A huge benefit is that they’re imported into Europe and the UK from several markets around the globe, meaning it’s not expected to see cost increases like those currently seen with electricity. Nor is it connected with the price of oil, so it can result in being 10% – 25% cheaper than diesel, depending on the market. For HGV drivers, LNG doesn’t take away from the driving experience or the performance of the vehicle but in fact offers one very important positive: they are compliant with current and expected future emission standards. Not only will this mean that vehicles fuelled by LNG should be able to enter environmental zones toll-free, but they will also play a huge part in delivering a net zero 2050.
One additional benefit is LNG engines are 50% quieter than diesel engines, meaning they’re within territory for a peak quiet certification for a Truck in Silent mode of 71dB(A). This means that loading times can be more flexible to provide a greater quality of life in city centres, as well as being an improvement for late-night deliveries to not disturb quieter areas.
Who is already incorporating LNG into their deliveries?
If you’re planning on getting your weekly food shopping delivered to your home, it’s likely it was delivered by a fleet employing LNG. Major supermarkets have been investing in LNG, and in the UK alone, two of the giants, Tesco and Asda, have both made the switch. This trend has continued throughout Europe with Spanish supermarket chain Mercadona, EDEKA in Germany, and Dutch chain Albert Heijn improving their efforts to employ the use of LNG in their fleets. Lidl is another chain that has been pushing for alternative gases within its fleet, employing both LNG and compressed natural gas (CNG) to fuel its delivery services in Switzerland.
Beyond supermarkets, major international delivery companies are investing more in alternative fuels like LNG. DHL has forecast a reduction in carbon emissions by 2,200 tonnes through replacing 20 diesel vehicles with LNG specifically for its M&S fleet.
Global LNG Fleet
Amazon has become a powerhouse in deliveries globally and in 2021 added 1,000 CNG trucks to their European fleet, showing how prevalent the shift towards these alternative fuels has become. Evri and UPS have followed suit and have begun investing heavily in LNG to expand the eco-approach to transport logistics. This could mean many of the items you’ve ordered online are potentially being shipped or delivered by a vehicle utilizing an LNG or CNG engine.
The shift towards LNG being incorporated into transport logistics strategies as a transitional fuel marks a much wider evolution in the way the transport and shipping industry approaches its fueling.

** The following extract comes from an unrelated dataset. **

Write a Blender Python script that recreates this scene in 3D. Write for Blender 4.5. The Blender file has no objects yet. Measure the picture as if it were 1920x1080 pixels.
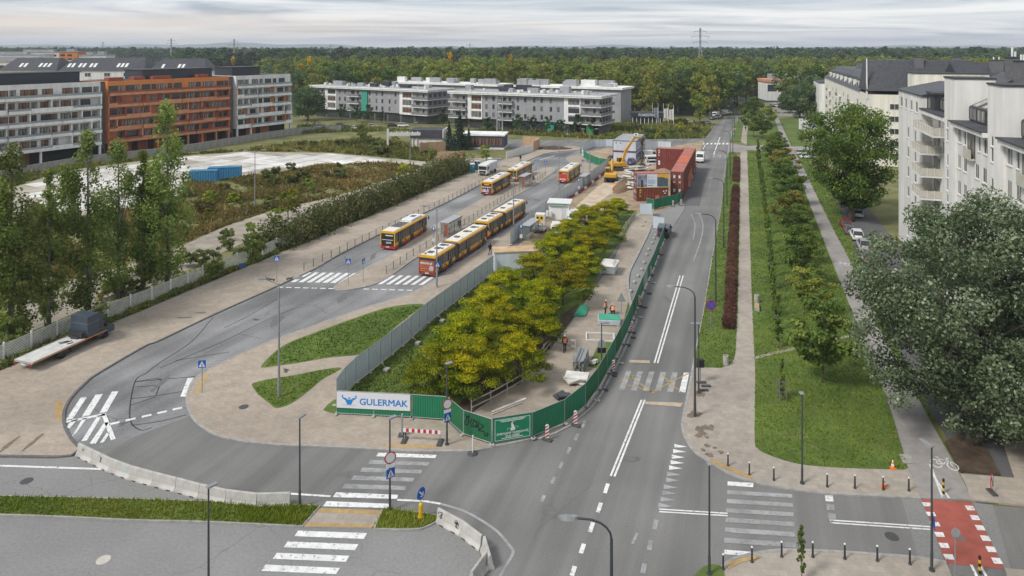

Consumer behaviours are also transitioning as they become more aware of how sustainable and environmentally friendly the products they buy are, including how they are delivered. Knowing their orders are being delivered in a way that isn’t contributing to further emissions can offer the environmentally-conscious consumer greater peace of mind.
A greener future for generations to come is something you simply can’t put a price on.